Le développement d’intrants matières alternatifs permet de réduire l’empreinte environnementale de la production industrielle, à travers :
- L’incorporation de matière recyclée (utilisation de ferraille en métallurgie, de calcin recyclé dans l’industrie du verre, de papier recyclé dans l’industrie du papier-carton…) qui permet de réduire l’énergie nécessaire au chauffage, à la fusion, etc.
- La modification des intrants, par l’utilisation d’autres ressources à empreinte environnementale réduite (substitution au clinker dans l’industrie cimentière, utilisation de matériaux biosourcés, etc.).
- La réduction des intrants fortement émetteurs de GES autres que le CO2 (substitution des fluides frigorifiques à fort Pouvoir de Réchauffement Global…).
Il s’agit de réduire l’impact environnemental des matières utilisées et d’adapter le process de production en conséquence afin de préserver la qualité et les caractéristiques des produits.
Dans certains cas, captage et stockage ou utilisation du CO₂
Dans les cas où une décarbonation complète de l’activité industrielle ne peut être atteinte – en particulier pour les émissions issues de réactions chimiques – des technologies de captage, stockage géologique et/ou valorisation de CO2 pourront être mises en place.
La technique utilisée pour capter et stocker le CO2, appelée CCUS (pour Carbone Capture, Utilization and Storage - Captage, stockage, utilisation du CO2), permet de réduire les émissions de gaz à effet de serre dans l’atmosphère.
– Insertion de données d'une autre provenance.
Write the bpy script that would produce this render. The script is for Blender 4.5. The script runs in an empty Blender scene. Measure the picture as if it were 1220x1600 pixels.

Elle consiste à capturer le CO2 généré par les processus de production, à l’utiliser et à le stocker de manière permanente, généralement sous terre. Pour autant, le stockage géologique de CO2 reste dépendant de la proximité de capacités on-shore (à terre) ou off-shore (en mer), de sa viabilité technico-économique ainsi que d’éventuelles résistances locales vis-à-vis des installations.
Le CO2 capté peut être valorisé pour plusieurs usages, notamment en utilisation directe ou pour produire des carburants synthétiques, des produits chimiques ou encore des matériaux de construction (béton…). Les technologies CCUS restent toutefois encore coûteuses, difficiles à mettre en œuvre et peuvent se révéler énergivores.